— begin STORED RECORDS —

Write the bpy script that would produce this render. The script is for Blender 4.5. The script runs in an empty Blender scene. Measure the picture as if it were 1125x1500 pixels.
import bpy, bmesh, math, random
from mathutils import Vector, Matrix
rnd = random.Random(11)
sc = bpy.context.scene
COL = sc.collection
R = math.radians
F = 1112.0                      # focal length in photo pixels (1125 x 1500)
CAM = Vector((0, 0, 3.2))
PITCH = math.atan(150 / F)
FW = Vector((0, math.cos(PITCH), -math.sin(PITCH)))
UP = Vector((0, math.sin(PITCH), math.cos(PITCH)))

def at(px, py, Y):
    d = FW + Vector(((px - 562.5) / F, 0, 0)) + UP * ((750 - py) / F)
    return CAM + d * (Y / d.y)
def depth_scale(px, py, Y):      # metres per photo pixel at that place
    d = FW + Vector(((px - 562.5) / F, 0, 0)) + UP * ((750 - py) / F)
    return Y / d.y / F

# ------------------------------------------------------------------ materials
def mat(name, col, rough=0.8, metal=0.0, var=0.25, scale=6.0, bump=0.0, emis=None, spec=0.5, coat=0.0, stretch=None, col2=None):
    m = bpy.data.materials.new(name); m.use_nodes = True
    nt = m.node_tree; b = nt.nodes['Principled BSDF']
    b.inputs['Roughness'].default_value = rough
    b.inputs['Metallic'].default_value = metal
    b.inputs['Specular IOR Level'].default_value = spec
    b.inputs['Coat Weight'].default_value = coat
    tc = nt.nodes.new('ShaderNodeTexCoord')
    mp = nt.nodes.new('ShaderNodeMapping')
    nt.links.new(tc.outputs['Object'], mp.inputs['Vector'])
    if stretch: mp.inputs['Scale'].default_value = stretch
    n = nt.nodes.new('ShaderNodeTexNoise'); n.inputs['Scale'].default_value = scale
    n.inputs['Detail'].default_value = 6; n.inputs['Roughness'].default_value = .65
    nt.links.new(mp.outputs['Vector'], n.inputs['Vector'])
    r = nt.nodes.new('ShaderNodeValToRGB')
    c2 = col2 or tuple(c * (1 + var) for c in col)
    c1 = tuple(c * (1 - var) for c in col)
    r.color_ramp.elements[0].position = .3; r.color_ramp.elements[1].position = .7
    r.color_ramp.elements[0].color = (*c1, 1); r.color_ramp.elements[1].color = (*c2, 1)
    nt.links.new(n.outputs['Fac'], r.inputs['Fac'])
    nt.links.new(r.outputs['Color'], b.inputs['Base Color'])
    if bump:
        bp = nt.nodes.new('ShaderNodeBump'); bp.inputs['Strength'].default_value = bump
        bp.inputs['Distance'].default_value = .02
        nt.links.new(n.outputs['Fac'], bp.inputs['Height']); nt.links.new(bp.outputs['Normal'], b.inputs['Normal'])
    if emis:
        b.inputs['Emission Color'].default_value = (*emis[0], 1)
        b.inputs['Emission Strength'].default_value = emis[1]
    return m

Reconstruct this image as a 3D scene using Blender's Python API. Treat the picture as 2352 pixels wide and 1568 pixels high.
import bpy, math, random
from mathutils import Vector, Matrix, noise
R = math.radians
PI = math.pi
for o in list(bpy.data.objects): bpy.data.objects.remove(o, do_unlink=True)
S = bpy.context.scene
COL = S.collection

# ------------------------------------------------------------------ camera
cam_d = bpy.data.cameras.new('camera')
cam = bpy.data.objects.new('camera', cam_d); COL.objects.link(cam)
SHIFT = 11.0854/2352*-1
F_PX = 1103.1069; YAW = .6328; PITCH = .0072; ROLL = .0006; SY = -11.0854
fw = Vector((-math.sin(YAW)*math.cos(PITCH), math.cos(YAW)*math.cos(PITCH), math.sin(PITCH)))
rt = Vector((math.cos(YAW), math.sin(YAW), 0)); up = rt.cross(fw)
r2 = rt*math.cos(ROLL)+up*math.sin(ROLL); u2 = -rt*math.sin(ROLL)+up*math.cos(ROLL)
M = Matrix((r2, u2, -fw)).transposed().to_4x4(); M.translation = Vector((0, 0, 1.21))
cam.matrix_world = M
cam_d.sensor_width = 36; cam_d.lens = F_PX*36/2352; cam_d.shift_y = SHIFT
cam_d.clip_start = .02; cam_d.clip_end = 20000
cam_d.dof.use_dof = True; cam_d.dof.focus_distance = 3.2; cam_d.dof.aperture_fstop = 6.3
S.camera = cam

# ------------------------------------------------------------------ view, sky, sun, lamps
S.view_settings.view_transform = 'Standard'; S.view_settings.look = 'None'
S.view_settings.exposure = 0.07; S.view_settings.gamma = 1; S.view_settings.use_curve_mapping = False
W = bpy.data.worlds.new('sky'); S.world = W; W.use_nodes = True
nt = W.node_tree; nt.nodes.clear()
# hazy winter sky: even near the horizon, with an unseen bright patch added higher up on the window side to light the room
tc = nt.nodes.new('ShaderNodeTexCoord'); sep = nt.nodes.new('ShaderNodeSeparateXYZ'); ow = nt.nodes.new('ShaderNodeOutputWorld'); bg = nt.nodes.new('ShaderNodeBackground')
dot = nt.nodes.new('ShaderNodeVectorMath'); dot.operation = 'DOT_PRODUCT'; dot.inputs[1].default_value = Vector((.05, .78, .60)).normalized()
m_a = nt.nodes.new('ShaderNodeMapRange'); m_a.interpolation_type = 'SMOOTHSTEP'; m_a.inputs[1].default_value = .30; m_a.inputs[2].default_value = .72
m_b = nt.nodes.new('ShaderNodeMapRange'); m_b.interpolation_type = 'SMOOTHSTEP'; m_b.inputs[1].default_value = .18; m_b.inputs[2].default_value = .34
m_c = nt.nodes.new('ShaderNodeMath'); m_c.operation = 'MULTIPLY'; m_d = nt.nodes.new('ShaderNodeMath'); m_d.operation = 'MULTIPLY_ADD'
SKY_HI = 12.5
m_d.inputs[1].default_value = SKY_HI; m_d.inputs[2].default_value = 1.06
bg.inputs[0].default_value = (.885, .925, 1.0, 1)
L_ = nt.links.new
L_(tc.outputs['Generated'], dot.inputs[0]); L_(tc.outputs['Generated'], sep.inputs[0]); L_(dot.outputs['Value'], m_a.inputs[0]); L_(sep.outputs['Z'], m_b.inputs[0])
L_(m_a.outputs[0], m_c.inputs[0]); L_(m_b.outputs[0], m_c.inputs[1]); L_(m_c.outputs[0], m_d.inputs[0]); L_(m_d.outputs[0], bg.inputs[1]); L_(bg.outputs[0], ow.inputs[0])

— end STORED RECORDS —

◆ SHORT TASK ◆
From the entries above, extract only the lines running from the one containing "Reconstruct this image" through the one containing "COL = S.collection", inclusive.

◆ TASK RESPONSE ◆
Reconstruct this image as a 3D scene using Blender's Python API. Treat the picture as 2352 pixels wide and 1568 pixels high.
import bpy, math, random
from mathutils import Vector, Matrix, noise
R = math.radians
PI = math.pi
for o in list(bpy.data.objects): bpy.data.objects.remove(o, do_unlink=True)
S = bpy.context.scene
COL = S.collection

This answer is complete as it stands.